LIFESTYLE ベターライフな暮らしのこと。
私が見つけた、私の仕事。農家兼会社員・森野日菜子さんの、自分だけの働き方。June 15, 2025
東京から山梨へ移住、農家兼会社員に。

大学在学中にアメリカ・オレゴン州に留学した森野日菜子さん。教育を学ぶつもりだったが、現地の豊かな自然と人々の環境意識の高さにすっかり魅了されてしまった。以降、地域や環境のことに関心が向くようになり、持続可能な社会を目指すNPOでインターンや記事のライティングを経験。
「人と共有したり応援したり、したいことを自分なりに伝える手段があることを知り、やりたい仕事のイメージができてきたのはその頃です」
大学卒業後にウェブコンテンツ制作の会社に就職するも、「勉強になって面白かったのですが、デスクワークだったので現場に出たくなり、1年弱で退職。ライターとして活動したくて」フリーランスになった。
「でも会社勤めのように先輩の指導で成長させてもらえるわけでもなく、願うような依頼は来ない。がむしゃらにやったけれど、今思うとまだ若すぎました」
折しもコロナ禍に突入し時間ができたため、〈鴨志田農園〉の野菜栽培基礎講座に参加。1年かけて堆肥や野菜づくりの技術を学び、制作会社に再就職した。
「生産者さんを回って、加工品を作って商品化して催事で販売するようなプロジェクトをやっていました」
もともと食べることが好きだった森野さんはここで食×伝えるという、やりたい仕事の輪郭が明確になった。やりがいを感じ1年半ほど頑張ったが、激務で疲労が溜まってきた頃、農園の講座で知り合った友人が山梨県北杜市に移住して堆肥づくりと農業を始めたと聞き、遊びに行った。その友人の雅樹さんが後に夫に、そして北杜市が彼と農業を営んで暮らす場になった。
「夫に対する恋心もあるんですけれど、山の綺麗さに心を摑まれちゃって(笑)」

そして2022年、移住とともに結婚。運よく新たな職も見つかった。自産自消(自分で作って自分で食べる)の社会を標榜している企業だ。最初は夫の農業を手伝いながらのアパート住まい。でも仕分けや保管のため、畑以外の土地と蔵が必要になる。
「そこで、早いうちにローンを組んでしまって土地を買って、家を建てよう、ということになりました」
方々を探し、やっと見つけたのが今の場所。南アルプスの稜線が見渡せ、風が気持ちよく通り、自宅と堆肥舎と畑を造っても余りある広さだ。自家の堆肥から野菜を育てる〈soilship〉と名づけ、農家として二人で本格スタート。現在、畑の作業は主に夫があたり、自身は会社で農業にまつわる仕事をする傍ら種まきや収穫、出荷などに従事。昨年から娘の育児も加わった。

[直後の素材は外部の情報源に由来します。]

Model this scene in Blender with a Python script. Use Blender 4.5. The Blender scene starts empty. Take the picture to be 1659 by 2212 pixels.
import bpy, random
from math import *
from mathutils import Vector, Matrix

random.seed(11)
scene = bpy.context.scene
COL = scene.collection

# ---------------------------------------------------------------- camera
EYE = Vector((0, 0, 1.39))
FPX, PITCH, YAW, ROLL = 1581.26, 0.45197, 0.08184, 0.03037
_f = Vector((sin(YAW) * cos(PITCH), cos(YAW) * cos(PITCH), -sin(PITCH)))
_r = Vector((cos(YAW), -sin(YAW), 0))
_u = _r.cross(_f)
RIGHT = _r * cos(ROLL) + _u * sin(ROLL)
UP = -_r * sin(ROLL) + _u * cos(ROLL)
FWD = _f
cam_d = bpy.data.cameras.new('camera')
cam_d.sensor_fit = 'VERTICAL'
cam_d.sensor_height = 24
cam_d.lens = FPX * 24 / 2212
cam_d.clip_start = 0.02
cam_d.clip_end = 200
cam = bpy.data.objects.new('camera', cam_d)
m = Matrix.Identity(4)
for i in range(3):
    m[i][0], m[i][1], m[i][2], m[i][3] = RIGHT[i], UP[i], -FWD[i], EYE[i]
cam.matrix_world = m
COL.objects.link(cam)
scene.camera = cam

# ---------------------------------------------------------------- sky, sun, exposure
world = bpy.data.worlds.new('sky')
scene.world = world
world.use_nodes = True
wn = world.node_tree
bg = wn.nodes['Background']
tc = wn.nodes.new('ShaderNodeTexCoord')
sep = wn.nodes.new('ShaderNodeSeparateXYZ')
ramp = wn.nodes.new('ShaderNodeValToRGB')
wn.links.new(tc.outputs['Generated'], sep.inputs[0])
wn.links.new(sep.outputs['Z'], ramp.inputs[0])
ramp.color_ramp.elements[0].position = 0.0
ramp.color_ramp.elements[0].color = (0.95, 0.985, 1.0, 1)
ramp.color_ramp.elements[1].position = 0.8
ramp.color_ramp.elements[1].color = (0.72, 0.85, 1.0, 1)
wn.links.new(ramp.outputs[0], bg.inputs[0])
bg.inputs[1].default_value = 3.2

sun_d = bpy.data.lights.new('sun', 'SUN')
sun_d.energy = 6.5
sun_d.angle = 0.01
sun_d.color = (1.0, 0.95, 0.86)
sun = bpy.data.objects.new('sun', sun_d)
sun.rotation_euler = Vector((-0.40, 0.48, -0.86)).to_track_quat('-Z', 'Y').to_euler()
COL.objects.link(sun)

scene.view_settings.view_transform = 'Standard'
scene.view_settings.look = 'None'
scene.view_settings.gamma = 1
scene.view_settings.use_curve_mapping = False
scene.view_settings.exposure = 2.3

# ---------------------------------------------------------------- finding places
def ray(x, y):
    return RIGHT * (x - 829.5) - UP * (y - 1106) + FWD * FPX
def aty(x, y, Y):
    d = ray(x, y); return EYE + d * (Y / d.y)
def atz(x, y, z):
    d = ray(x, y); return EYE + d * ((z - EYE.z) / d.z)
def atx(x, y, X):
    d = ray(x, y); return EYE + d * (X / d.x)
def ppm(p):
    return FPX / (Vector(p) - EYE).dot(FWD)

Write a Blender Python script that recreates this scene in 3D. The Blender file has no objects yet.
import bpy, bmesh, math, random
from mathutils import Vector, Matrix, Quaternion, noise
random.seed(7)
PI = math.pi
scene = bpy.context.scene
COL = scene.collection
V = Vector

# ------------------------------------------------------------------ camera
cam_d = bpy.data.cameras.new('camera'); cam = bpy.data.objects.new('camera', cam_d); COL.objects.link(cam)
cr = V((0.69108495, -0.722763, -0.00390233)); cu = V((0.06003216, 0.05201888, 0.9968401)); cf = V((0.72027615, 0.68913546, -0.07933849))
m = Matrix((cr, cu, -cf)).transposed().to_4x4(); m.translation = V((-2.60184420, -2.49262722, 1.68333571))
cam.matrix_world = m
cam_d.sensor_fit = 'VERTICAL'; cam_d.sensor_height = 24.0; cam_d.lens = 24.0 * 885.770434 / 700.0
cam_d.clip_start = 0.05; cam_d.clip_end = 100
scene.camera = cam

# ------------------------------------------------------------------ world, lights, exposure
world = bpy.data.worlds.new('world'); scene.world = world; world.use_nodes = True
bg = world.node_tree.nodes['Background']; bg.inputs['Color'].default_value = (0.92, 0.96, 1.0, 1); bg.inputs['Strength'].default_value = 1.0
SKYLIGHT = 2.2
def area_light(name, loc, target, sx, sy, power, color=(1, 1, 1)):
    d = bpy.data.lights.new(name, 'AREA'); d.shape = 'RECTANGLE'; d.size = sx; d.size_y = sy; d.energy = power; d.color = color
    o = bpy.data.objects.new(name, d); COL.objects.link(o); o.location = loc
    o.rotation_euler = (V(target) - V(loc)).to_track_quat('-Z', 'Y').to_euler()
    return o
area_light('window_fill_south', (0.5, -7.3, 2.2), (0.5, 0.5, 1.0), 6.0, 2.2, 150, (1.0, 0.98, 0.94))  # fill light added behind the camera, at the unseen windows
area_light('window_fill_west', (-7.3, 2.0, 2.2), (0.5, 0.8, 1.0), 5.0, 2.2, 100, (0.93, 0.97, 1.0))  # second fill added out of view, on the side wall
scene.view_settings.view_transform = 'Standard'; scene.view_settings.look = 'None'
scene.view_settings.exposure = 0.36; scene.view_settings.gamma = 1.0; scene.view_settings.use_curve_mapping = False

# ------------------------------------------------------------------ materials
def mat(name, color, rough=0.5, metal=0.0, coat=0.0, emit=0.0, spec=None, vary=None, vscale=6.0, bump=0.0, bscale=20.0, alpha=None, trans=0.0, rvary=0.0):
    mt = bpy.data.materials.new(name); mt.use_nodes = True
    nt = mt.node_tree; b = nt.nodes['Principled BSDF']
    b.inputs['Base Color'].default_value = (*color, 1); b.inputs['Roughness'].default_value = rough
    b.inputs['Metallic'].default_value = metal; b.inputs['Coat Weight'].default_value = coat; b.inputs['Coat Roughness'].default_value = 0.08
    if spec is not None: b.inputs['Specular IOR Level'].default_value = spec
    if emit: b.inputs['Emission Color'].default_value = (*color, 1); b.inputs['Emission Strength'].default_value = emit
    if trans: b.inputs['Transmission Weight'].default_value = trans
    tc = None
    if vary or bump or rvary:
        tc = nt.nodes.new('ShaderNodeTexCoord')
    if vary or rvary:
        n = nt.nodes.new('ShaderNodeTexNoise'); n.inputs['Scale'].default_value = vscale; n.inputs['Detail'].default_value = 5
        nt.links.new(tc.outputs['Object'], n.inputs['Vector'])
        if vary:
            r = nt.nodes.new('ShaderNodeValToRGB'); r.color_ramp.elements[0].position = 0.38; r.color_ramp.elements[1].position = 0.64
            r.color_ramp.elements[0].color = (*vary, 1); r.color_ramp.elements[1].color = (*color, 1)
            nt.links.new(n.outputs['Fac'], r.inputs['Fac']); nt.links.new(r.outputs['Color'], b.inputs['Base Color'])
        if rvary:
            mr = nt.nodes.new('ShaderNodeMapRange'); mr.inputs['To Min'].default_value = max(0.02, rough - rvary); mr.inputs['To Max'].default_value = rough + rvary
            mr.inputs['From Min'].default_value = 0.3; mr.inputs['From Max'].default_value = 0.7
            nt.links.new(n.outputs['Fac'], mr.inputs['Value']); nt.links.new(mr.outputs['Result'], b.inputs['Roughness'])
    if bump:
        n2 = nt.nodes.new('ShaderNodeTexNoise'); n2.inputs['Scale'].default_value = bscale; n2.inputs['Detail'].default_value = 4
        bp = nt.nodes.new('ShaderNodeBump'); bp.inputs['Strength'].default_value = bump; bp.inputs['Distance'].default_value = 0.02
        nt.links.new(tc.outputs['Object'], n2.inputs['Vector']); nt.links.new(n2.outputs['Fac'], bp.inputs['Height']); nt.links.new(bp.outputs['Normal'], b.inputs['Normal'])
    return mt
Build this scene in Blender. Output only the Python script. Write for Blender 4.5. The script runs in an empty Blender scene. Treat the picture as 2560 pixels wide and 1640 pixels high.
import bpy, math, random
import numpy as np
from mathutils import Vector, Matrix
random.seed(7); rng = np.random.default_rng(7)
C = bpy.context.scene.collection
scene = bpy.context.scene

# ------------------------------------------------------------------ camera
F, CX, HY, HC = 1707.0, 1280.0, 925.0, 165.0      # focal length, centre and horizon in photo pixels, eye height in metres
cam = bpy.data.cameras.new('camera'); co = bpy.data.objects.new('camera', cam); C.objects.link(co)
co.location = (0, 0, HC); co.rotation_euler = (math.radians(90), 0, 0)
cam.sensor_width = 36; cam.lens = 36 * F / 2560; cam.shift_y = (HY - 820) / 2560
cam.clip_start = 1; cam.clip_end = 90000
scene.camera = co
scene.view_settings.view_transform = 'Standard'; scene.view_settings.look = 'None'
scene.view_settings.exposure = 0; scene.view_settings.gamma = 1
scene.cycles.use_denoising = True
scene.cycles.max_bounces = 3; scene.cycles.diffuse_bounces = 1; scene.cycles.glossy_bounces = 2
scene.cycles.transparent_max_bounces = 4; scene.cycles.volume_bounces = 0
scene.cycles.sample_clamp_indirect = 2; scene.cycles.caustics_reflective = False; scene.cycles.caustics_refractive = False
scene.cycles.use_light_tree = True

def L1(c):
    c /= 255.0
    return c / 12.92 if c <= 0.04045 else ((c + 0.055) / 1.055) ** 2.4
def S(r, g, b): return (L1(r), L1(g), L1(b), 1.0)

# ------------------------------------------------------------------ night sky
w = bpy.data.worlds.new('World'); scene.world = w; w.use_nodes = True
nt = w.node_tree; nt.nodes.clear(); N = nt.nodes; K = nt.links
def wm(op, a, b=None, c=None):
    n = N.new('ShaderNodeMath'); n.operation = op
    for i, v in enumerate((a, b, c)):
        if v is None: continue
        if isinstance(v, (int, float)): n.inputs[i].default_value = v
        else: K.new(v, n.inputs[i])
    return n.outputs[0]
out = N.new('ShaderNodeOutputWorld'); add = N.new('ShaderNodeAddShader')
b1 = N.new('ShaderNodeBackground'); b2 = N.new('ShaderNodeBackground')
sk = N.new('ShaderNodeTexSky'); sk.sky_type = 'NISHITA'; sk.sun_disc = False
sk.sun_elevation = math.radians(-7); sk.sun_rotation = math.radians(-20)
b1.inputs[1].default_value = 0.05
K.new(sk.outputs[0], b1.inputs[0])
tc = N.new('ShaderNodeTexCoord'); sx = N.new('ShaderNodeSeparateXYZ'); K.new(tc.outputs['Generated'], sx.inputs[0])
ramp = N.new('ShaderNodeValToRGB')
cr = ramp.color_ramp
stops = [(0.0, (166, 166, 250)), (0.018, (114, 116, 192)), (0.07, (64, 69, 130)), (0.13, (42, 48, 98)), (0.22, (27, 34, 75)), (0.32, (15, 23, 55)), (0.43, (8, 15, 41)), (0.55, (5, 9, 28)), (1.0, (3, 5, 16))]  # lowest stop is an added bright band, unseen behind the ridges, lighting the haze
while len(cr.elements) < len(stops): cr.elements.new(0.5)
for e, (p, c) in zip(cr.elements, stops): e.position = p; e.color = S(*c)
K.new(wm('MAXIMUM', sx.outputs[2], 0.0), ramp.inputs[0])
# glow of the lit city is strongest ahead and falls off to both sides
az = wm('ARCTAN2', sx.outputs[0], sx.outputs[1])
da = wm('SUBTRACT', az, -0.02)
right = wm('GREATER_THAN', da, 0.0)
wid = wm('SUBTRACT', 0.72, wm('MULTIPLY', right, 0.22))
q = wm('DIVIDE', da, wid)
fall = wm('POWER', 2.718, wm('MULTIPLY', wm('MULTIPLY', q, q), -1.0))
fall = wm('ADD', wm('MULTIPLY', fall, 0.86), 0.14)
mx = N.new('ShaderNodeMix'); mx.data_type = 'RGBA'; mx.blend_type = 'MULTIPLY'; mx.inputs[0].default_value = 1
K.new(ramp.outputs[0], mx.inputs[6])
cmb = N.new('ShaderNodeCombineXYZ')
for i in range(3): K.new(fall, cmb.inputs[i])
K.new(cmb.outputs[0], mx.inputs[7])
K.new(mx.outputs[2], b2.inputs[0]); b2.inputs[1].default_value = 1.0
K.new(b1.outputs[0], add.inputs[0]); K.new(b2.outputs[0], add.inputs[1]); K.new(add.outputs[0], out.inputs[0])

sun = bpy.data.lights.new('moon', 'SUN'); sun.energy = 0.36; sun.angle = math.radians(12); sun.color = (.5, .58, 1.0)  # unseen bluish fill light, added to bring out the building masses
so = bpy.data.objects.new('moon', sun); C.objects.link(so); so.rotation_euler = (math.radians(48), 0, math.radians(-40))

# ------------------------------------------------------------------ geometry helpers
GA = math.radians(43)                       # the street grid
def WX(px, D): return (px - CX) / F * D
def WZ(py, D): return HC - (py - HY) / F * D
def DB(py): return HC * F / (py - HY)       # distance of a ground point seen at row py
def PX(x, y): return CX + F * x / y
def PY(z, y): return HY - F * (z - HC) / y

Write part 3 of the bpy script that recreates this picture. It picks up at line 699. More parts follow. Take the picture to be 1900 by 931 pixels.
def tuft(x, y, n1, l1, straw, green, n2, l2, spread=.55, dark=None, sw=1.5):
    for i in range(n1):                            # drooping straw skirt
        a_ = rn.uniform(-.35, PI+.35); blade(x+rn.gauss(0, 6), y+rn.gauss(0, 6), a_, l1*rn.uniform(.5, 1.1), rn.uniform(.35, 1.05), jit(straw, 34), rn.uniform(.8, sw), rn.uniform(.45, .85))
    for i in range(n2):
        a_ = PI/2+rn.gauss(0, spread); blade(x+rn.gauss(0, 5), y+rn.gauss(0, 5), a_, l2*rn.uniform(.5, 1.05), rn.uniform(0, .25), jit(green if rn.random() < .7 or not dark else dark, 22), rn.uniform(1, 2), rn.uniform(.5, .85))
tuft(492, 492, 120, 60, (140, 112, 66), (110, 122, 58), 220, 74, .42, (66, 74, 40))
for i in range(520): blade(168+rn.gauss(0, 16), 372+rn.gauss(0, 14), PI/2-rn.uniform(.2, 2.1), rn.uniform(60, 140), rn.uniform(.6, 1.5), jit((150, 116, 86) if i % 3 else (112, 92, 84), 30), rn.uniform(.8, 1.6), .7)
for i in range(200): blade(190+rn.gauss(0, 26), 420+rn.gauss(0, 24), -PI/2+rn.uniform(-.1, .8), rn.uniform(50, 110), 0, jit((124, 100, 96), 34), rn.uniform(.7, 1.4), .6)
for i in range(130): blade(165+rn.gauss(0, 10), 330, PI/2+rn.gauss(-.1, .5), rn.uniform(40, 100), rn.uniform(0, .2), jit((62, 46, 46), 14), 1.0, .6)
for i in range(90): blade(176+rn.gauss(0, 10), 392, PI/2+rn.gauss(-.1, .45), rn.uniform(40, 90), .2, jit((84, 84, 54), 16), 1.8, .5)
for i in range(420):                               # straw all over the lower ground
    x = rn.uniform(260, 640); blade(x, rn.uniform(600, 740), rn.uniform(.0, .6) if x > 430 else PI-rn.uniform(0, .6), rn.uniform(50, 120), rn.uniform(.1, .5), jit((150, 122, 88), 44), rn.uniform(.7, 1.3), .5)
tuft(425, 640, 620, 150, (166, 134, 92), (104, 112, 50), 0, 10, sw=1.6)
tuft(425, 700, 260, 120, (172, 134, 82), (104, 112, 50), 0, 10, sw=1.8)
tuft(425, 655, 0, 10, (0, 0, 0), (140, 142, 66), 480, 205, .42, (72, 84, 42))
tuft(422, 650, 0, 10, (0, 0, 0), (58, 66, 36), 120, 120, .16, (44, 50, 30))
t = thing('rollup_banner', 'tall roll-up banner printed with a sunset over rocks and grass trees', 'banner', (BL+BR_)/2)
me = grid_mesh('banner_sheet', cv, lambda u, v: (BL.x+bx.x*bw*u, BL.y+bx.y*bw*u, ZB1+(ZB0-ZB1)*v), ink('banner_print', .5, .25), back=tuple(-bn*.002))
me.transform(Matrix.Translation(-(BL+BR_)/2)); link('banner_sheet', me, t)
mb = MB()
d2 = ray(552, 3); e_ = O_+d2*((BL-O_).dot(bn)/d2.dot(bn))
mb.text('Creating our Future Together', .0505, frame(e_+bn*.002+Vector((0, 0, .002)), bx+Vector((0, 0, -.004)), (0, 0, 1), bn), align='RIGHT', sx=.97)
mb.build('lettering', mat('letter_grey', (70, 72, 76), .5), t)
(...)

「会社の仕事はフルリモート。私のような暮らし方を推奨しているからフレキシブルに働けてありがたい限りです。今の育休中の身からすると改めて仕事モードの自分も恋しいし、子どもとの時間をたくさん持ちたくもある。田舎暮らしは忙しいから、毎日やりたいことが山ほどあって、体がひとつでは足りないくらい」
農業は天候など不可抗力の要素が多く、思い通りに事が運ばないことも少なくない。だが行き詰まっても森野さんには別の仕事が、元料理人の夫には料理の腕がある。農作業もしたいし、地域とのつながりを持てる仕事もやりたい。どちらも続けながら自分の暮らしをつくっていければ。学生の頃、食卓をつくる仕事がしたいとぼんやり思っていたが、気づいたら今、限りなくそれに近い生業になっている。
「自分の役割は何か、どうすればみんなが楽しくなるかと考えているうちに、職種で悩まなくなってきました。畑のなかで料理教室や食事会のイベントをやっているのですが、その風景を見ていると、ああ、私、こういうことがしたかったんだなあって嬉しくなります」
森野日菜子Hinako Morino
2社での企業勤めとフリーランスのライターを経験。26歳にして、故郷の東京を離れ、山梨県北杜市に移住。現在は主に飲食店へ卸す野菜を作る〈soilship〉を夫とともに営みながら、フルリモートで会社員としても働く日々。0歳の娘の子育て中でもある。